Tuesday, September 30, 2014

State Court Throws Out Jury Finding In Lead Case

The highest court in Rhode Island on Tuesday overturned a jury decision that would have forced three paint manufacturers to pay billions of dollars to clean up contaminated homes.

Skip to next paragraph In 2005, John McConnell argued the state’s case in Providence, R.I., as Attorney General Patrick Lynch, right, listened.

The decision by the Rhode Island Supreme Court reversed a landmark 2006 ruling that held the three companies — Sherwin-Williams, NL Industries and Millennium Holdings — liable for creating a public nuisance by making and selling lead paint more than 30 years ago, then covering up the health risks. Cleanup costs in Rhode Island had been estimated at $2.4 billion.

The court, in its 4-to-0 decision, said the lawsuit should have been dismissed at the outset because “public nuisance law simply does not provide a remedy for this harm.”

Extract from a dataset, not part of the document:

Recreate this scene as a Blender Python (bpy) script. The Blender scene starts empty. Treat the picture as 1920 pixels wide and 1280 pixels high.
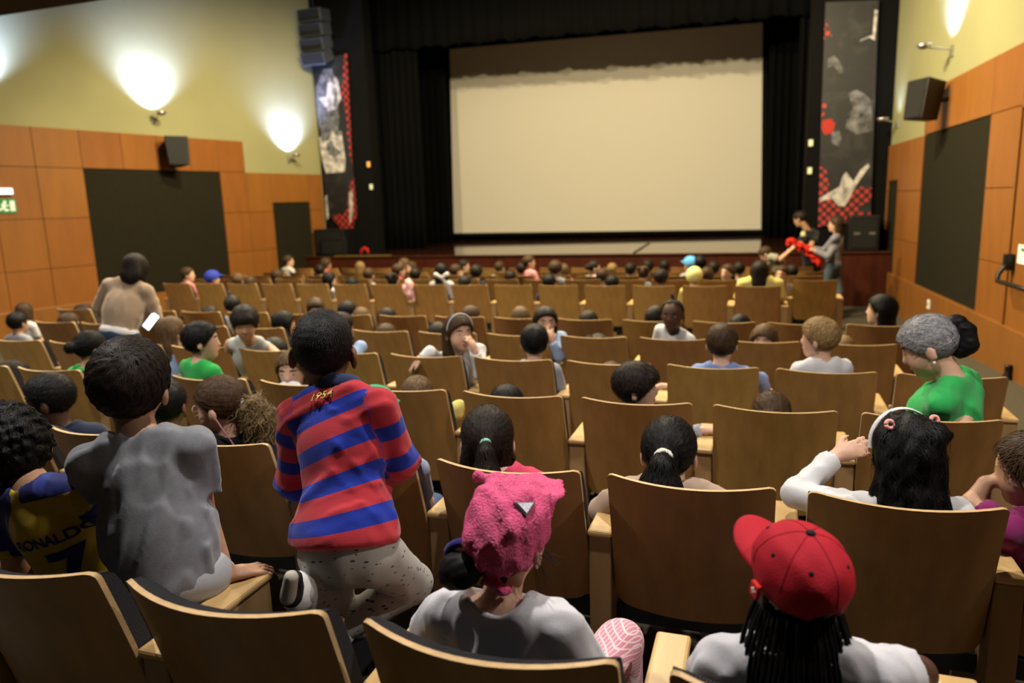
import bpy, math, random
import numpy as np
from mathutils import Matrix, Vector
R = random.Random(7)
SC = bpy.context.scene
COL = SC.collection
H = 1.62                                   # camera height over the floor of the last row
# ---------------------------------------------------------------- camera
FPX, YAW, PITCH, ROLL = 1373.77, math.radians(18.859), math.radians(10.642), math.radians(-1.857)
_f = Vector((-math.sin(YAW) * math.cos(PITCH), math.cos(YAW) * math.cos(PITCH), -math.sin(PITCH)))
_r = Vector((math.cos(YAW), math.sin(YAW), 0)); _u = _r.cross(_f)
CR = math.cos(ROLL) * _r + math.sin(ROLL) * _u
CU = -math.sin(ROLL) * _r + math.cos(ROLL) * _u
CF = _f
cam = bpy.data.cameras.new('camera')
camo = bpy.data.objects.new('camera', cam); COL.objects.link(camo)
m = Matrix((CR, CU, -CF)).transposed().to_4x4(); m.translation = Vector((0, 0, H))
camo.matrix_world = m
cam.sensor_width = 36; cam.lens = FPX * 36 / 1920
cam.clip_start = .05; cam.clip_end = 80
cam.dof.use_dof = True; cam.dof.focus_distance = 2.0; cam.dof.aperture_fstop = 2.3
SC.camera = camo
# ---------------------------------------------------------------- exposure, world
SC.view_settings.view_transform = 'Standard'; SC.view_settings.look = 'None'
SC.view_settings.exposure = 0.0; SC.view_settings.gamma = 1.0; SC.view_settings.use_curve_mapping = False
w = bpy.data.worlds.new('world'); SC.world = w; w.use_nodes = True
w.node_tree.nodes['Background'].inputs[0].default_value = (.9, .8, .68, 1)
w.node_tree.nodes['Background'].inputs[1].default_value = .006
def lamp(name, kind, loc, aim, power, colour, size=.1, spot=None, blend=.5, parent=None):
    L = bpy.data.lights.new(name, kind); L.energy = power; L.color = colour
    if kind == 'AREA': L.shape = 'DISK'; L.size = size
    else: L.shadow_soft_size = size
    if kind == 'SPOT': L.spot_size = math.radians(spot); L.spot_blend = blend
    o = bpy.data.objects.new(name, L); COL.objects.link(o)
    d = Vector(aim) - Vector(loc)
    o.matrix_world = Matrix.Translation(loc) @ d.to_track_quat('-Z', 'Y').to_matrix().to_4x4()
    if parent: o.parent = parent; o.matrix_parent_inverse = parent.matrix_world.inverted()
    return o
COOL = (.38, .49, 1.0); NEUT = (1, .93, .86); WARM = (1, .82, .50); WARM2 = (1, .86, .66)
NEAR_LIGHTS = [(-5.5, 1.65), (-3.0, 1.65), (-.5, 1.65), (1.9, 1.65)]
MID_LIGHTS = [(-8.0, 5.0), (-5.6, 5.0), (-3.2, 5.0), (-.8, 5.0)]
FZ = (5.70, 5.16)
FAR_LIGHTS = [(-6.0, 9.0), (-4.2, 9.0), (-2.4, 9.0), (-.6, 9.0)]
for i, (x, y) in enumerate(NEAR_LIGHTS): lamp('downlight_beam', 'SPOT', (x, y, 3.56), (x, y, 0), 270, NEUT, .05, 128, .7)
for i, (x, y) in enumerate(MID_LIGHTS): lamp('downlight_beam', 'SPOT', (x, y, 3.56), (x, y, 0), 330, WARM2, .06, 132, .5)
for i, (x, y) in enumerate(FAR_LIGHTS): lamp('houselight_beam', 'SPOT', (x, y, FZ[i % 2]), (x, y + 2.2, 0), 1180, WARM, .05, 165, .4)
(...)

The justices added that the paint companies did not have control over how their lead-based products were used. Instead, the court said, the burden of making properties safe from lead contamination should rest with landlords and property owners.

“Today’s ruling is a landmark victory for common sense and for responsible companies that did the right thing,” Charles H. Moellenberg Jr., a lawyer for Sherwin-Williams, said in a statement. “The responsibility of making sure children aren’t exposed to lead paint remains squarely on property owners.”

Appellate courts in Illinois, Missouri and New Jersey have rejected similar public nuisance claims. The ruling in Rhode Island could affect pending court decisions in Ohio and California.

Rhode Island was the first state to take on paint manufacturers when it filed a lawsuit against the companies and the Lead Industries Association, a trade group, in October 1999. The state claimed that lead paint constituted a public nuisance in Rhode Island, where more than 43 percent of the houses were built before 1950.

In the first trial, which ended in a mistrial after seven weeks in 2002, jurors were split 4 to 2 in favor of the paint companies. Three years later, the case again went to trial, resulting in the longest civil jury trial in the state’s history. After four months, the jury ruled against the paint manufacturers. It was the only time the lead paint industry had lost a case.

The United States banned lead paint in 1978 after studies linked it to learning disabilities and mental retardation in children, and, in extreme cases, death.

“This reversal is extremely disappointing and I disagree with it in the strongest terms,” Patrick C. Lynch, the Rhode Island attorney general, said in a statement. “Those products poisoned our infants and children — and continue to poison our infants and children — while bringing great profits to the companies that made and sold them.”

John J. McConnell Jr., a lawyer for the Motley Rice law firm, which represented the state, said it would cost Rhode Island homeowners billions of dollars to clean their homes and millions more for taxpayers to protect children from lead-related illnesses.

“We’re clearly very disappointed” in the ruling, Mr. McConnell said. “Children in Rhode Island will continue to be poisoned by lead in paint and the companies that put the poisonous paint in Rhode Island have no responsibility for cleaning up the mess that they created in the first place.”

The court emphasized that it did not “mean to minimize the severity of the harm that thousands of children in Rhode Island have suffered as a result of lead poisoning.”

“Our hearts go out to those children whose lives forever have been changed by the poisonous presence of lead,” the ruling read.